Because the gradients involved putting the whole brush into the light gray, I just assumed the brush was supposed to be really wet all the time. I was wrong. Like everything, it depends on what you intend on doing. In the end, I found I got the best results when the brush was NOT very wet.

How wet is to wet? gray example:
Overly Wet brush:
ink really spreads and you can probably make 3 or 4 soppy strokes before it starts to be useful, then you'll get maybe 2 nice strokes.
Not so wet brush: you'll get 1 or 2 nice strokes from it, then you should have to clean, and reload with ink.
Dry brush: will not make smooth strokes. Will break a little in the line it leaves behind. Can be very cool for adding texture.

Also realize those examples you just read are with the grays, which are mostly water. The straight black ink acts differently. It's much silkier and easier to put on the page without it spreading all over the place.


Embrace it. It seemed scary to me that the ink just spreads all over the place. I thought: how can anyone ever do what they indent on doing!? But eventually you realize the best gradients are the ones where you give the ink and paper enough water to spread together.

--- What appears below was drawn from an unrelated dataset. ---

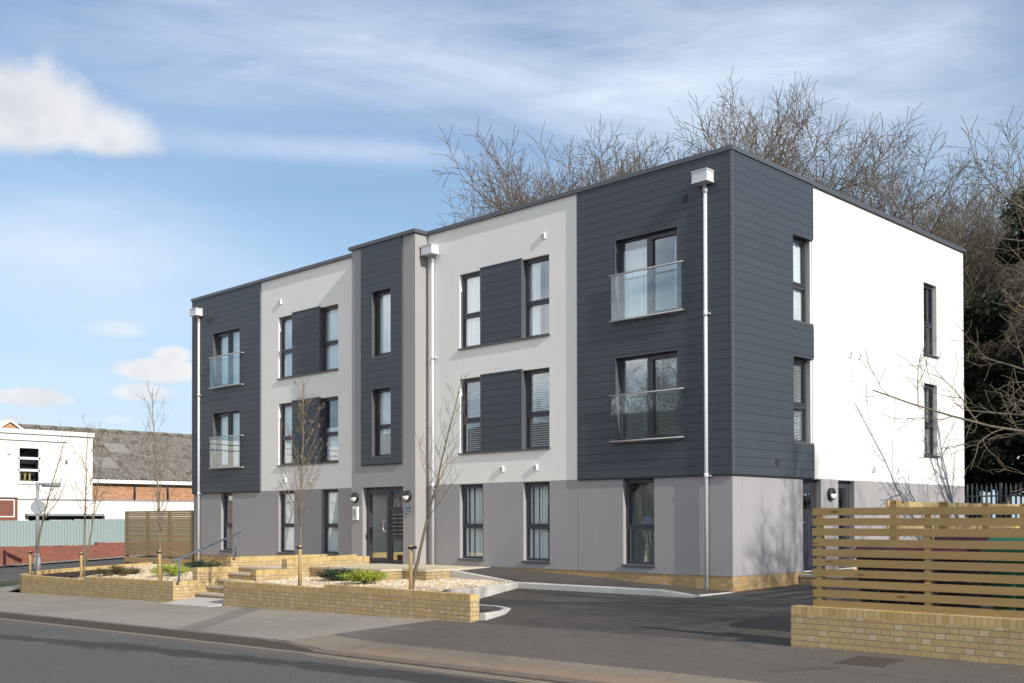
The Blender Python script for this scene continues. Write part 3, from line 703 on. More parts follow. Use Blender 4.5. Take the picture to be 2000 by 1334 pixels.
def window(P,u0,u1,z0,z1,tr=.575,cover=None,seed=0,face=0.0,sill=True,dep=.1,single=False,sx=0.022):
    w=.052; d0,d1=face-dep-.06,face-dep; mb=MB(); ringbox(mb,P,u0,u1,z0,z1,w,d0,d1)
    zt=z1-(z1-z0)*tr
    if not single:
        pbox(mb,P,u0+w,u1-w,d0,d1-.003,zt-.035,zt+.035)
        ringbox(mb,P,u0+w-.012,u1-w+.012,zt+.036,z1-w+.008,.042,d1-.02,d1+.014)      # opening sash
        pbox(mb,P,u0+.2,u1-.16,d1+.001,d1+.024,z1-.058,z1-.03)               # trickle vent
    else:
        ringbox(mb,P,u0+w-.012,u1-w+.012,z0+w-.008,z1-w+.008,.05,d1-.02,d1+.014)
    f=mb.build('window',M['frame'],B); gb=MB(); dm=(d0+d1)/2
    g=.05
    if single: pbox(gb,P,u0+w+g-.015,u1-w-g+.015,dm-.004,dm+.004,z0+w+g-.02,z1-w-g+.02)
    else:
        pbox(gb,P,u0+w+.028,u1-w-.028,dm-.004,dm+.004,zt+.075,z1-w-.03); pbox(gb,P,u0+w,u1-w,dm-.004,dm+.004,z0+w,zt-.035)
    gb.build('pane',M['glass'],f)
    if sill:
        sb=MB(); pbox(sb,P,u0-sx,u1+sx,d1-.02,face+.046,z0-.03,z0-.001); pbox(sb,P,u0-sx,u1+sx,face+.036,face+.046,z0-.045,z0-.03); sb.build('sill',M['metal'],f)
    dc=d0-.035
    if cover=='curtain': drape(P,u0+.02,u1-.02,z0,z1,dc,seed=seed).build('curtain',M['curt'],f)
    elif cover=='part': drape(P,u0+.02,u0+(u1-u0)*.72,z0,z1,dc,seed=seed).build('curtain',M['curt'],f)
    elif cover=='side':
        drape(P,u0+.02,u0+(u1-u0)*.45,z0,z1,dc,seed=seed).build('curtain',M['curt'],f); drape(P,u0+(u1-u0)*.6,u1,z0,z1,dc-.05,seed=seed+3).build('curtain',M['pinkcurt'],f)
    elif cover=='right': drape(P,u0+(u1-u0)*.45,u1-.02,z0,z1,dc,seed=seed).build('curtain',M['curt'],f)
    elif cover=='blind': slats(P,u0+.06,u1-.06,z0+.02,z1-.05,dc).build('blind',M['blind'],f)
    elif cover=='fineblind': slats(P,u0+.06,u1-.06,z0+.02,z1-.05,dc,.03,.025,.5).build('blind',M['blind'],f)
    elif cover=='halfnet': drape(P,u0+.02,u1-.02,z0,zt+.2,dc,.012,.06,seed).build('curtain',M['curt'],f)
    elif cover=='vertical':
        vb=MB(); u=u0+.05
        while u<u1-.05: pbox(vb,P,u,u+.075,dc-.004+.02*sin(u*30),dc-.002+.02*sin(u*30),z0,z1); u+=.09
        vb.build('blind',M['blind'],f)
    return f
pw=.78
def pair(u0,u1,z,cov,seed):
    window(FR,u0,u0+.80,*z,cover=cov[0],seed=seed,sill=False); window(FR,u1-.80,u1,*z,cover=cov[1],seed=seed+1,sill=False)
    a,b=u0+.757,u1-.80-.005
    boards(FR,a,b,z[0]-.02,z[1]+.02,(),.0,.045,.168,z[0]+.05,trim=False).build('infill_panel',CL,B)
    mb=MB(); pbox(mb,FR,a-.008,a+.004,-.13,.052,z[0]-.03,z[1]+.025); pbox(mb,FR,b-.004,b+.014,-.13,.052,z[0]-.03,z[1]+.025); pbox(mb,FR,a-.008,b+.014,-.0,.058,z[1]+.02,z[1]+.034)
    pbox(mb,FR,u0-.022,u1+.022,-.12,.046,z[0]-.03,z[0]-.001)
    mb.build('panel_trim',M['metal'],B)
pair(*pairR,W3,('part','side'),3); pair(*pairR,W2,('blind','blind'),5); pair(*pairL,W3,('curtain','curtain'),7); pair(*pairL,W2,('curtain','halfnet'),9)
for h,c,s in zip(gf,('blind','part','curtain','vertical','vertical',None),range(20,30)): window(FR,*h,cover=c,seed=s)
mb=MB(); mb.tube([FR(-2.5,-.35,1.18),FR(-2.3,-.42,1.3),FR(-2.0,-.42,1.22),FR(-1.8,-.4,1.05)],[.06,.14,.12,.05],8); mb.build('bedding',M['blanket'],B)
for h,c,s in ((sw[0],'right',31),(sw[1],'fineblind',32),(sw[2],None,33),(sw[3],'fineblind',34)):
    if h[1]>3: h=(h[0],2.962 if h[0]<3 else h[1],h[2],h[3])
    window(SD,*h,cover=c,seed=s,sx=.05)
window(BY,*bw3,cover='curtain',seed=40,face=.0,single=True,dep=.11); window(BY,*bw2,cover='curtain',seed=41,face=0,dep=.11)
# small things on the inside sills
mb=MB(); mb.tube([SD(2.42,-.24,5.46),SD(2.42,-.24,5.58)],[.05,.035],10); mb.build('window_ornament',M['orangep'],B)
# --- french windows with glass guards
def french(u0,u1,z0,z1,cov,seed,flip):
    w=.06; d1=-.09; d0=-.16; mb=MB(); ringbox(mb,FR,u0,u1,z0,z1-.0,w,d0,d1); um=(u0+u1)/2+(-.02 if not flip else .02)
    pbox(mb,FR,um-.045,um+.045,d0,d1-.002,z0+w,z1-w)
    sa,sb=((um+.035,u1-w+.012) if not flip else (u0+w-.012,um-.035)); ringbox(mb,FR,sa,sb,z0+w-.01,z1-w+.01,.07,d1-.03,d1+.016)
    f=mb.build('french_window',M['frame'],B); gb=MB(); dm=-.125
    fa,fb=((u0+w,um-.045) if not flip else (um+.045,u1-w))
    pbox(gb,FR,fa,fb,dm-.004,dm+.004,z0+w,z1-w); pbox(gb,FR,sa+.06,sb-.06,dm-.004,dm+.004,z0+w+.05,z1-w-.05); gb.build('pane',M['glass'],f)
    sb_=MB(); pbox(sb_,FR,u0-.03,u1+.03,-.11,.075,z0-.035,z0-.001); sb_.build('sill',M['metal'],f)
    if cov=='curtain':
        drape(FR,u0+.05,um-.02,z0,z1-.2,-.215,.03,.12,seed).build('curtain',M['curt'],f); drape(FR,u1-.26,u1-.05,z0,z1-.1,-.215,.03,.1,seed+1).build('curtain',M['curt'],f)
    elif cov=='blind': slats(FR,u0+.06,um-.05,z0,z1-.07,-.21,.026,.024,.4).build('blind',M['blind'],f); slats(FR,um+.08,u1-.06,z0,z1-.07,-.21,.026,.024,.4).build('blind',M['blind'],f)
    else: drape(FR,u0+.05,u1-.05,z0,z1-.05,-.2,.02,.1,seed).build('curtain',M['curt'],f)
    a,b=((u0-.085,u1+.19) if not flip else (u0-.04,u1+.39)); a,b=u0-.085,u1+.19
    if flip: b=u1+.10
    g=MB(); pbox(g,FR,a+.05,b-.05,.112,.124,z0-.0,z0+.95); gd=g.build('balcony_guard',M['jglass'],B)
    for z in (z0+.955,z0+.01):
        r=MB(); r.tube([FR(a,.118,z),FR(b,.118,z)],.021,12); r.build('rail',M['steel'],gd)
        for u in (a+.12,b-.1): k=MB(); k.tube([FR(u,.118,z),FR(u,.03,z)],.012,8); k.build('bracket',M['steel'],gd)
        if flip: k=MB(); k.tube([FR(b-.02,.118,z),FR(b+.12,.05,z-.02)],.015,8); k.build('bracket',M['steel'],gd)
french(*fdR[0],'curtain',51,False); french(*fdR[1],'blind',52,False); french(*fdL[0],'net',53,True); french(*fdL[1],'net',54,True)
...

The instructor has a very calm, centered demeanor, and tells us that you are only doing half the work, you are only making half of the creation. The ink and the paper will react however they want to. Don't fight it, embrace it. See what the paper wants to make rather than trying to force it to do what you want it to do.

I'm sure that's something she says to beginners, but in all honesty, once I stopped fighting it, I really enjoyed it. There's something Zen and calming about letting the ink and paper have half the creative control. Before long we were just making fuzzy creatures and laughing at how unintentionally cute they were.

also, this bee was a complete accident... I tried to reproduce it but just made a mess. Still, I rather enjoyed the making of this bee the most, while the others felt like I was trying too hard.